Okay! These were the five rose windows and wheels that was causing all the commotion; let’s see if we can come to a final consensus, at long last, as to which cathedral wheel makes the best wheel! Please, vote away!
This is the content I come here for!
I went back and checked my favourite rose window (the one at York Minster), but I don’t think it would work as a wheel, aesthetically or structurally.
Westminster Abbey kind of already looks like basket weave wheels like on a late 70s Firebird
I feel sea-n.
Also pleased to see my top two options are currently the top two in the poll. I always knew the commentariat here had good taste. 🙂
If any of these are to be successful, they need to have tires with a sidewall of about 1″ tall and be no less than 26″.
“But, the other day, I was on my way to my court-ordered community service work at the animal shelter, where I have to assist in performing cosmetic surgeries on some of the homelier dogs to help them get adopted. You know, butt-lifts, lip filler, that sort of thing.”
The thing I like the best here is the implication that Torch has the necessary skills to do this. Also ironic in as much as I also adopted a dog from a shelter over the weekend (you can see on the Discord pets area if so inclined). Pretty sure my new boy hasn’t had any work done.
Anyway, never change, Torch. Except your clothes including underwear, because that’d be icky.
San Zeno definitely the most structurally-sound, but Westminster reminds me of the Trans-Am snowflakes so got the nod.
What a lucky encounter for a car journo. This is the exact kind of absolute nonsense I come here for. Thanks Torch!
Not one of those windows has a spoke pattern that’s a factor of five, so they’d all look equally horrible bolted to a five stud hub.
As plastic wheel trims they are all effective, if awful, and a surprisingly under-used source of income for normally cash-hungry cathedrals. My local one sells all kinds of branded crap, including booze, but no car parts.
Westminster has a definite bbs basket weave feel to it, which puts it at the top for me. I also really like the delicacy of Chartres, but holy hell would those suck to clean
This is an excellent post and i was very happy to read it.

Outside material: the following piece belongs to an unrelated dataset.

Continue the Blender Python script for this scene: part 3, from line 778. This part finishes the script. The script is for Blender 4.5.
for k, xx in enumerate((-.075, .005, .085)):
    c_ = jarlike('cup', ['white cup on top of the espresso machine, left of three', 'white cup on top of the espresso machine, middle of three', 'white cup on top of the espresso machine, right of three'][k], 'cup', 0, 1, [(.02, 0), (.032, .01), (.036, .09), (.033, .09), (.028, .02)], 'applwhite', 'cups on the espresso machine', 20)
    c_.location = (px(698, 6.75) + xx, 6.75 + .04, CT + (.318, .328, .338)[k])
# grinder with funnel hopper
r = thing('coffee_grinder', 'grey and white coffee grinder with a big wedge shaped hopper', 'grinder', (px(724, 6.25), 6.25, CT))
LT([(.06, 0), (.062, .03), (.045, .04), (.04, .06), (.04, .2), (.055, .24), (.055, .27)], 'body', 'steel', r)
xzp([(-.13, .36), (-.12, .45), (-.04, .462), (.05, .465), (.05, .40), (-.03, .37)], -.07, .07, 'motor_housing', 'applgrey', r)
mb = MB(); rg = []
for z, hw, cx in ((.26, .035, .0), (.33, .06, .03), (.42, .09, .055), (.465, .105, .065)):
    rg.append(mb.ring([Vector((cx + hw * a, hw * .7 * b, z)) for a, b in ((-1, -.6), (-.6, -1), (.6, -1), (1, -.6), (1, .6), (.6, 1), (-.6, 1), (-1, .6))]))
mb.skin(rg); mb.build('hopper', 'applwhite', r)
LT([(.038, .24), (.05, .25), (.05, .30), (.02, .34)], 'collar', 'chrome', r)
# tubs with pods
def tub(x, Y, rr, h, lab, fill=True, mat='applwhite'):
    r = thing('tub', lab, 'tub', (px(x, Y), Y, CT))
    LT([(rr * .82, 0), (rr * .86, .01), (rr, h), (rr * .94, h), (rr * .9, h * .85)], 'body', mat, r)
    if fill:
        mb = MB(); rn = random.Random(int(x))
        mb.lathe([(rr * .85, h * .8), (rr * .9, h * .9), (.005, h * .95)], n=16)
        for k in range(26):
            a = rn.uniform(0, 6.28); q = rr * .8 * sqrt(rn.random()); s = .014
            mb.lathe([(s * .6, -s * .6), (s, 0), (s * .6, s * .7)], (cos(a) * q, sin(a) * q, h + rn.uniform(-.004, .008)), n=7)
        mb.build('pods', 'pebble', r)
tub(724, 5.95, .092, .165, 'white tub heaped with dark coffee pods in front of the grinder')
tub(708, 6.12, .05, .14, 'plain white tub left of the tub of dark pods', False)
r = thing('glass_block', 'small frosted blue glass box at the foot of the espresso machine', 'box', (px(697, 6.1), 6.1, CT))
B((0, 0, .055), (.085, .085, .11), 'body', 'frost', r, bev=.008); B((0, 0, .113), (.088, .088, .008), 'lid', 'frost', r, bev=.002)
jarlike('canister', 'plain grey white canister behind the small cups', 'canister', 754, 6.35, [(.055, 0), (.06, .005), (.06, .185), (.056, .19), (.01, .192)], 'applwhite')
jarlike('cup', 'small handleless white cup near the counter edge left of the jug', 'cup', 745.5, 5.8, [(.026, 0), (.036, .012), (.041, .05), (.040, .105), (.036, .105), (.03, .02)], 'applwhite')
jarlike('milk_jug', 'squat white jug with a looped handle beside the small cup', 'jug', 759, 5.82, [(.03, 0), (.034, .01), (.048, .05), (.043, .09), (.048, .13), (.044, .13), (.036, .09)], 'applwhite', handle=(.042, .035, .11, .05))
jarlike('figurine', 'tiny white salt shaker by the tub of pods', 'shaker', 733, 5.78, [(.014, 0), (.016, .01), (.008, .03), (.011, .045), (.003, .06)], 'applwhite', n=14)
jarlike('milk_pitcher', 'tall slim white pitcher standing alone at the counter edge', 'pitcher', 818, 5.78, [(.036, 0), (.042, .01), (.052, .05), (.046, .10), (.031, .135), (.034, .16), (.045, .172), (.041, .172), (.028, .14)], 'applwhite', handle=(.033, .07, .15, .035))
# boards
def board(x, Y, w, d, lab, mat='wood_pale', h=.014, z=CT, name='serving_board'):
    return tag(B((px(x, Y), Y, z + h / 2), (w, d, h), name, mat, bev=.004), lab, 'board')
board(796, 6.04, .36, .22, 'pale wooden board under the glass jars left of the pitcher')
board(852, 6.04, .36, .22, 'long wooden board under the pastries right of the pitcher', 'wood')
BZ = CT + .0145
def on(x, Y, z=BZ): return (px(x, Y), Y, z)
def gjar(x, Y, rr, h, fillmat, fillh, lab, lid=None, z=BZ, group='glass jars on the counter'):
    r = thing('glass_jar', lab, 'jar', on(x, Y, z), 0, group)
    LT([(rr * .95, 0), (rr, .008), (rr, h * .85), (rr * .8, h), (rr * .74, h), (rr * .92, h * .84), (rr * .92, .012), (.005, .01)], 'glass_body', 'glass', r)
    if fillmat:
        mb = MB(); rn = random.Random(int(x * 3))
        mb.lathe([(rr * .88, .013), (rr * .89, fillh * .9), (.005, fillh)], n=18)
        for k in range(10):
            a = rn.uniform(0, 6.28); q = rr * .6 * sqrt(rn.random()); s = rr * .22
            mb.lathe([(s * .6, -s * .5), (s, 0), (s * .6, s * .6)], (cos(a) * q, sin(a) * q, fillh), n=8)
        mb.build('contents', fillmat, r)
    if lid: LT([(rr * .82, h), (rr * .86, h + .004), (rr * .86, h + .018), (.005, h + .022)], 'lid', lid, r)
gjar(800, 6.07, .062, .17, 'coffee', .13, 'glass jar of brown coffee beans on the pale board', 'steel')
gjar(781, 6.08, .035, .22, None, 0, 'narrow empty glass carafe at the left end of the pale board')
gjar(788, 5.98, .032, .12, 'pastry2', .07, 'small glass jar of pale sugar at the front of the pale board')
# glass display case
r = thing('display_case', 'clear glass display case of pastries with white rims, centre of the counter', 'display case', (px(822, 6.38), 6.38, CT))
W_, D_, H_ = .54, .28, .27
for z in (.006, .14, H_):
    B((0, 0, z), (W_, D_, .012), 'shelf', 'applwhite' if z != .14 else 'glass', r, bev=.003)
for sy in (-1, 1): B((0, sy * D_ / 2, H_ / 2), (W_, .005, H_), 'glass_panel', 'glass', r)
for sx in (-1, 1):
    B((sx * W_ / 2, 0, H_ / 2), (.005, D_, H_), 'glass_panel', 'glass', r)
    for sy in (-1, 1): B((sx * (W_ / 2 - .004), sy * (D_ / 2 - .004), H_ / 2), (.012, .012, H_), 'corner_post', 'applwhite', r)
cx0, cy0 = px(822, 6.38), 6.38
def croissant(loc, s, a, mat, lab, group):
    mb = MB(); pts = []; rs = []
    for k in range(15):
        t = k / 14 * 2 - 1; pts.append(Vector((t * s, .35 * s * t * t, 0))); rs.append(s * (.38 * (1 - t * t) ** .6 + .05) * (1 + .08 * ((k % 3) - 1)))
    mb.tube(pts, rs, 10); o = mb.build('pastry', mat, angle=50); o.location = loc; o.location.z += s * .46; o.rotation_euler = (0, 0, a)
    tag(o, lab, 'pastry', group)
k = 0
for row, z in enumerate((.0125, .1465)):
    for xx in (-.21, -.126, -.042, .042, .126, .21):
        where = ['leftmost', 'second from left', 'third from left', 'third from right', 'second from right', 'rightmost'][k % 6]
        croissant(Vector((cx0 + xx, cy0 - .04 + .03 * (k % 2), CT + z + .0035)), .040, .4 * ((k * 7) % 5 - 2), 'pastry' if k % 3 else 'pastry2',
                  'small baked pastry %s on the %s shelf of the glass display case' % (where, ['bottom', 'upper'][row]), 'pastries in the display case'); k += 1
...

Dana Scully : Yeah, this is how I like my Mulder. Fox Mulder : So you‘re agreeing with me? Dana Scully : No! You‘re bat–crap crazy!
The reboot was rough, but this episode was a keeper.
As for Torch…. “defies the limit of man’s understanding” or some such X-Files paraphrasing.
So I read this, and think about it, and then look at them again to see which ones probably wouldn’t have enough metal in them without a change in proportion, so I started thinking about how the St Paul’s wheels would look with thicker parts connecting rim to hub……and then I thought “the fuck am I doing?” Voted anyway.
No Sagrada Familia?!?!
Does it count if the Cathedral isn’t finished? I feel like Sagrada will perpetually be a tower short of complete.
But you’d still get my vote.
I think you just started a trend. I fully expect to see this on the market within 45 days and in 22” form on some ultra low rides. Congrats my dude.
If my 3D printer were big enough….
From Houston so I have to ask, do any of these come as swangas?
I went with Basilica of San Zeno, because they look structurally the strongest, and also the easiest to clean.
Chartres cathedral you messed up the naming convention.
I’m pretty sure the bar is spanners not spinners.
Notre Dame looks like a deck of cards all clubs. Betting is going to hell.
2. You have basilica of vanilla ice cream cones
3. Forget it to they all suck only chartres cathedral is fancy religion.
For goods sake Jason if you are going to have 6 variations Keep them in the same order. I voted for the wrong one because different order. All the names are similar but different get yourself an editor to set up everything in a sane manner
Except for San Zeno, they all look like spinner hubcaps.